Given instruction: Retype the whole listing verbatim and keep the pictures out of it.

* start Dataset section *

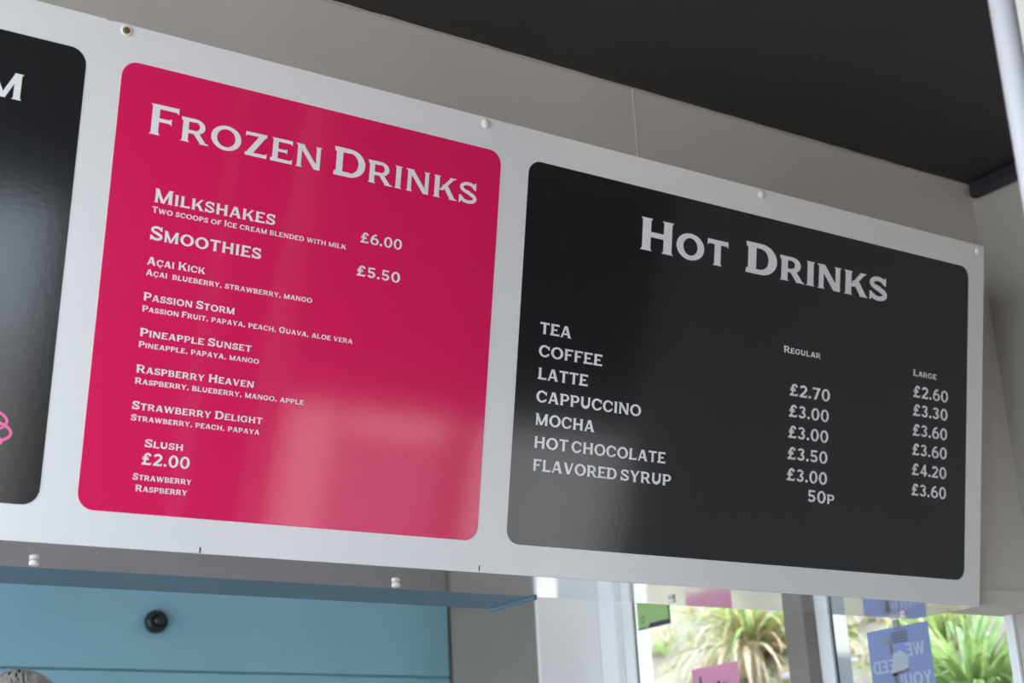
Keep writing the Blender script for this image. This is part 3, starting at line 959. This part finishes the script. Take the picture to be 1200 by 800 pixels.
# flowering plant behind the top right corner of the blue poster
fx, fy = 4.36, 2.13
fp = empty('flowering_plant', (fx, fy, hgt(fx, fy)))
tag(fp, 'small plant with red and orange flowers beside the top right corner of the blue poster', 'plant')
for k, (dx, dy, dz, c) in enumerate(((0, 0, .06, 'flowr'), (0.02, -.05, .02, 'flowo'), (-.02, -.09, 0.0, 'flowo'), (.05, .06, .05, 'flowr'))):
    bm = bmesh.new()
    for a in range(6):
        t = a * pi / 3
        v = [bm.verts.new(p) for p in ((0, 0, 0), (.022 * cos(t - .4), .022 * sin(t - .4), .010), (.034 * cos(t), .034 * sin(t), .004), (.022 * cos(t + .4), .022 * sin(t + .4), .010))]
        bm.faces.new(v)
    bloom = finish('flower', bm, c, fp, loc=(dx - .02, dy, dz + .03), rot=(0, R(-60), 0))
    bm = bmesh.new()
    lathe(bm, ((.003, -0.09), (.002, 0.0)), 6)
    finish('stem', bm, 'leafg', bloom, rot=(0, R(60), 0))
for k in range(16):
    o = bpy.data.objects.new('leaf', LM['g'][random.randrange(4)])
    o.parent = fp
    sc0 = random.uniform(.07, .12)
    o.scale = (sc0, sc0 * 1.6, sc0)
    o.rotation_euler = (0, random.uniform(-.3, .6), random.uniform(0, 2 * pi))
    COL.objects.link(o)

# low growth and dead stalks over the bank
def tufts(name, material, n, ln, label):
    V, F = [], []
    for k in range(n):
        x = random.uniform(3.6, 5.6)
        y = random.uniform(0.8, 5.5)
        if random.random() < 0.5 + 0.5 * sin(2.3 * x + 1.1 * y) * cos(1.9 * y):
            continue
        z = hgt(x, y)
        for b in range(9):
            a = random.uniform(0, 2 * pi)
            l_ = ln * random.uniform(.5, 1.2)
            lean = random.uniform(.2, 1.0)
            w = 0.006
            p0 = Vector((x + random.uniform(-.03, .03), y + random.uniform(-.03, .03), z - .02))
            d = Vector((cos(a) * lean, sin(a) * lean, 1)).normalized()
            sd = Vector((-sin(a), cos(a), 0)) * w
            s0 = len(V)
            mid = p0 + d * l_ * .6
            tip = mid + Vector((cos(a) * .5, sin(a) * .5, .1)) * l_ * .5
            V += [p0 - sd, p0 + sd, mid + sd, mid - sd, tip]
            F += [(s0, s0 + 1, s0 + 2, s0 + 3), (s0 + 3, s0 + 2, s0 + 4)]
    me = bpy.data.meshes.new(name)
    me.from_pydata(V, [], F)
    o = link(name, me, material)
    o['kind'] = 'stuff'
    return tag(o, label, 'grass')
tufts('dry_grass', 'leafd', 2200, 0.10, 'dry tan grass and stalks scattered over the sandy bank')
tufts('green_growth', 'leafy', 1500, 0.09, 'short green growth in patches on the sandy bank')

# stones on the bank
bm = bmesh.new()
for k in range(40):
    x, y = random.uniform(3.9, 4.9), random.uniform(1.4, 4.2)
    r_ = random.uniform(.015, .045)
    g_ = bmesh.ops.create_icosphere(bm, subdivisions=1, radius=r_)
    for v in g_['verts']:
        v.co *= random.uniform(.82, 1.15)
        v.co = Vector((v.co.x + x, v.co.y + y, v.co.z * .6 + hgt(x, y)))
o = finish('rubble', bm, 'stone', smooth=True)
o['kind'] = 'stuff'
tag(o, 'pale stones scattered over the sandy garden bank', 'stones')

# piece of wire netting on the bank, right of the green notice
wn_ = empty('wire_fence', (4.34, 3.70, hgt(4.34, 3.70)), (0, 0, R(-52)))
tag(wn_, 'piece of grey wire netting on the bank, right of the green notice', 'fence')
bm = bmesh.new()
for k in range(13):
    u = -0.15 + k * 0.025
    bx(bm, u - .0015, u + .0015, -.0015, .0015, -0.02, 0.17)
for k in range(8):
    z = k * 0.023
    bx(bm, -0.15, 0.15, -.0012, .0012, z - .0015, z + .0015)
o = finish('netting', bm, 'wire', wn_)
o['kind'] = 'stuff'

* end Dataset section *

Full output:
Keep writing the Blender script for this image. This is part 3, starting at line 959. This part finishes the script. Take the picture to be 1200 by 800 pixels.
# flowering plant behind the top right corner of the blue poster
fx, fy = 4.36, 2.13
fp = empty('flowering_plant', (fx, fy, hgt(fx, fy)))
tag(fp, 'small plant with red and orange flowers beside the top right corner of the blue poster', 'plant')
for k, (dx, dy, dz, c) in enumerate(((0, 0, .06, 'flowr'), (0.02, -.05, .02, 'flowo'), (-.02, -.09, 0.0, 'flowo'), (.05, .06, .05, 'flowr'))):
    bm = bmesh.new()
    for a in range(6):
        t = a * pi / 3
        v = [bm.verts.new(p) for p in ((0, 0, 0), (.022 * cos(t - .4), .022 * sin(t - .4), .010), (.034 * cos(t), .034 * sin(t), .004), (.022 * cos(t + .4), .022 * sin(t + .4), .010))]
        bm.faces.new(v)
    bloom = finish('flower', bm, c, fp, loc=(dx - .02, dy, dz + .03), rot=(0, R(-60), 0))
    bm = bmesh.new()
    lathe(bm, ((.003, -0.09), (.002, 0.0)), 6)
    finish('stem', bm, 'leafg', bloom, rot=(0, R(60), 0))
for k in range(16):
    o = bpy.data.objects.new('leaf', LM['g'][random.randrange(4)])
    o.parent = fp
    sc0 = random.uniform(.07, .12)
    o.scale = (sc0, sc0 * 1.6, sc0)
    o.rotation_euler = (0, random.uniform(-.3, .6), random.uniform(0, 2 * pi))
    COL.objects.link(o)

# low growth and dead stalks over the bank
def tufts(name, material, n, ln, label):
    V, F = [], []
    for k in range(n):
        x = random.uniform(3.6, 5.6)
        y = random.uniform(0.8, 5.5)
        if random.random() < 0.5 + 0.5 * sin(2.3 * x + 1.1 * y) * cos(1.9 * y):
            continue
        z = hgt(x, y)
        for b in range(9):
            a = random.uniform(0, 2 * pi)
            l_ = ln * random.uniform(.5, 1.2)
            lean = random.uniform(.2, 1.0)
            w = 0.006
            p0 = Vector((x + random.uniform(-.03, .03), y + random.uniform(-.03, .03), z - .02))
            d = Vector((cos(a) * lean, sin(a) * lean, 1)).normalized()
            sd = Vector((-sin(a), cos(a), 0)) * w
            s0 = len(V)
            mid = p0 + d * l_ * .6
            tip = mid + Vector((cos(a) * .5, sin(a) * .5, .1)) * l_ * .5
            V += [p0 - sd, p0 + sd, mid + sd, mid - sd, tip]
            F += [(s0, s0 + 1, s0 + 2, s0 + 3), (s0 + 3, s0 + 2, s0 + 4)]
    me = bpy.data.meshes.new(name)
    me.from_pydata(V, [], F)
    o = link(name, me, material)
    o['kind'] = 'stuff'
    return tag(o, label, 'grass')
tufts('dry_grass', 'leafd', 2200, 0.10, 'dry tan grass and stalks scattered over the sandy bank')
tufts('green_growth', 'leafy', 1500, 0.09, 'short green growth in patches on the sandy bank')

# stones on the bank
bm = bmesh.new()
for k in range(40):
    x, y = random.uniform(3.9, 4.9), random.uniform(1.4, 4.2)
    r_ = random.uniform(.015, .045)
    g_ = bmesh.ops.create_icosphere(bm, subdivisions=1, radius=r_)
    for v in g_['verts']:
        v.co *= random.uniform(.82, 1.15)
        v.co = Vector((v.co.x + x, v.co.y + y, v.co.z * .6 + hgt(x, y)))
o = finish('rubble', bm, 'stone', smooth=True)
o['kind'] = 'stuff'
tag(o, 'pale stones scattered over the sandy garden bank', 'stones')

# piece of wire netting on the bank, right of the green notice
wn_ = empty('wire_fence', (4.34, 3.70, hgt(4.34, 3.70)), (0, 0, R(-52)))
tag(wn_, 'piece of grey wire netting on the bank, right of the green notice', 'fence')
bm = bmesh.new()
for k in range(13):
    u = -0.15 + k * 0.025
    bx(bm, u - .0015, u + .0015, -.0015, .0015, -0.02, 0.17)
for k in range(8):
    z = k * 0.023
    bx(bm, -0.15, 0.15, -.0012, .0012, z - .0015, z + .0015)
o = finish('netting', bm, 'wire', wn_)
o['kind'] = 'stuff'